Aim: Make an exact transcription of the material, leaving out all images.

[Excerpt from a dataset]

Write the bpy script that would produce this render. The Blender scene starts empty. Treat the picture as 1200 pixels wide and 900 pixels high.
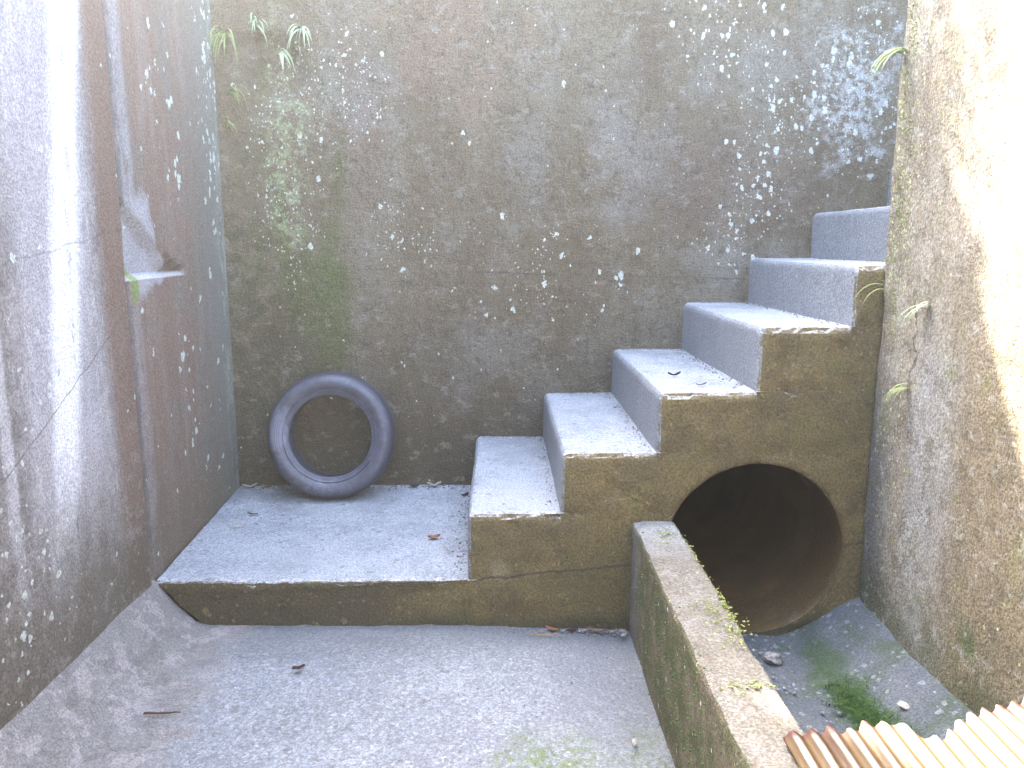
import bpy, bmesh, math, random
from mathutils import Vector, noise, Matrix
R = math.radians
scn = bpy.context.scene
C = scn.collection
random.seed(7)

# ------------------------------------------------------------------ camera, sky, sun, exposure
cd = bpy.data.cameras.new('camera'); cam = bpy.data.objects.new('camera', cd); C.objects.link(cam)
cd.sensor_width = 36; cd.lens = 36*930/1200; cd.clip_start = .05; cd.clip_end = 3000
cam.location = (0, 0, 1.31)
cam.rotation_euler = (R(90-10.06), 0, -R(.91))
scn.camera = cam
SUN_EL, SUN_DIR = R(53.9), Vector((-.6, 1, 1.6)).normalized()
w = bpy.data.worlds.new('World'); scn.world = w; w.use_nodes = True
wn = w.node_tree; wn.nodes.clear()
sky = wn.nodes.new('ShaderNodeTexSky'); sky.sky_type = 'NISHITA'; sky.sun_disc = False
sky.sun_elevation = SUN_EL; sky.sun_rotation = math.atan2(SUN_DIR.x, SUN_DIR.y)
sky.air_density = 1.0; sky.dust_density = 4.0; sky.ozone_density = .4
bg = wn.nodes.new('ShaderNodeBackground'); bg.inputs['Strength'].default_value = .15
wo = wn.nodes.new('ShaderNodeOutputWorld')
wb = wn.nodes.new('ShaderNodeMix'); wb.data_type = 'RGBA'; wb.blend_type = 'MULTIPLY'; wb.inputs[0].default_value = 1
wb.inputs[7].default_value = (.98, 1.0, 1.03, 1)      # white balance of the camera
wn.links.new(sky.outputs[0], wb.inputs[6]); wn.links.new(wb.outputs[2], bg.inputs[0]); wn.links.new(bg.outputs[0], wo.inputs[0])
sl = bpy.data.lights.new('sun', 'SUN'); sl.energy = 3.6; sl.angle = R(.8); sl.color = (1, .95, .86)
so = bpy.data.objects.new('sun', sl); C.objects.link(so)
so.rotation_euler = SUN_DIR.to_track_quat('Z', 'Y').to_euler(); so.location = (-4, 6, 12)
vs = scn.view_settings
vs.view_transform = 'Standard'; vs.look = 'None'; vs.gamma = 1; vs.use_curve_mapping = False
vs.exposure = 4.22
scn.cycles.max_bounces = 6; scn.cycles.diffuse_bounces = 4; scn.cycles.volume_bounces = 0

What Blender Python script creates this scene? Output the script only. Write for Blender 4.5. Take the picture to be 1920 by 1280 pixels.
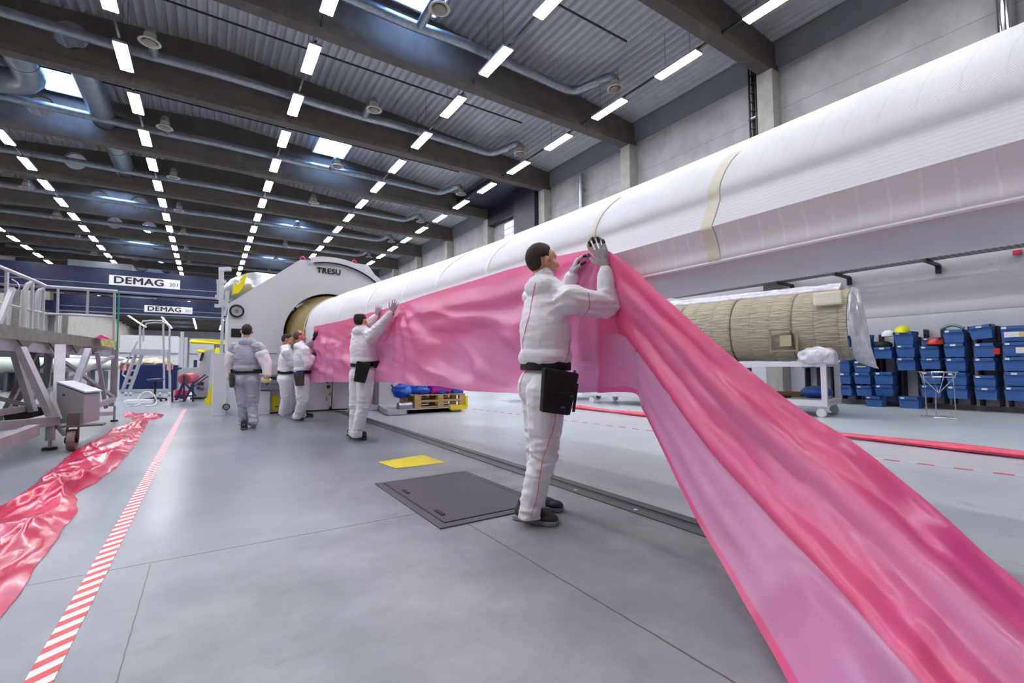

Worked answer:
Write the bpy script that would produce this render. The Blender scene starts empty. Treat the picture as 1200 pixels wide and 900 pixels high.
import bpy, bmesh, math, random
from mathutils import Vector, noise, Matrix
R = math.radians
scn = bpy.context.scene
C = scn.collection
random.seed(7)

# ------------------------------------------------------------------ camera, sky, sun, exposure
cd = bpy.data.cameras.new('camera'); cam = bpy.data.objects.new('camera', cd); C.objects.link(cam)
cd.sensor_width = 36; cd.lens = 36*930/1200; cd.clip_start = .05; cd.clip_end = 3000
cam.location = (0, 0, 1.31)
cam.rotation_euler = (R(90-10.06), 0, -R(.91))
scn.camera = cam
SUN_EL, SUN_DIR = R(53.9), Vector((-.6, 1, 1.6)).normalized()
w = bpy.data.worlds.new('World'); scn.world = w; w.use_nodes = True
wn = w.node_tree; wn.nodes.clear()
sky = wn.nodes.new('ShaderNodeTexSky'); sky.sky_type = 'NISHITA'; sky.sun_disc = False
sky.sun_elevation = SUN_EL; sky.sun_rotation = math.atan2(SUN_DIR.x, SUN_DIR.y)
sky.air_density = 1.0; sky.dust_density = 4.0; sky.ozone_density = .4
bg = wn.nodes.new('ShaderNodeBackground'); bg.inputs['Strength'].default_value = .15
wo = wn.nodes.new('ShaderNodeOutputWorld')
wb = wn.nodes.new('ShaderNodeMix'); wb.data_type = 'RGBA'; wb.blend_type = 'MULTIPLY'; wb.inputs[0].default_value = 1
wb.inputs[7].default_value = (.98, 1.0, 1.03, 1)      # white balance of the camera
wn.links.new(sky.outputs[0], wb.inputs[6]); wn.links.new(wb.outputs[2], bg.inputs[0]); wn.links.new(bg.outputs[0], wo.inputs[0])
sl = bpy.data.lights.new('sun', 'SUN'); sl.energy = 3.6; sl.angle = R(.8); sl.color = (1, .95, .86)
so = bpy.data.objects.new('sun', sl); C.objects.link(so)
so.rotation_euler = SUN_DIR.to_track_quat('Z', 'Y').to_euler(); so.location = (-4, 6, 12)
vs = scn.view_settings
vs.view_transform = 'Standard'; vs.look = 'None'; vs.gamma = 1; vs.use_curve_mapping = False
vs.exposure = 4.22
scn.cycles.max_bounces = 6; scn.cycles.diffuse_bounces = 4; scn.cycles.volume_bounces = 0

What Blender Python script creates this scene? Output the script only. Write for Blender 4.5. Take the picture to be 1920 by 1280 pixels.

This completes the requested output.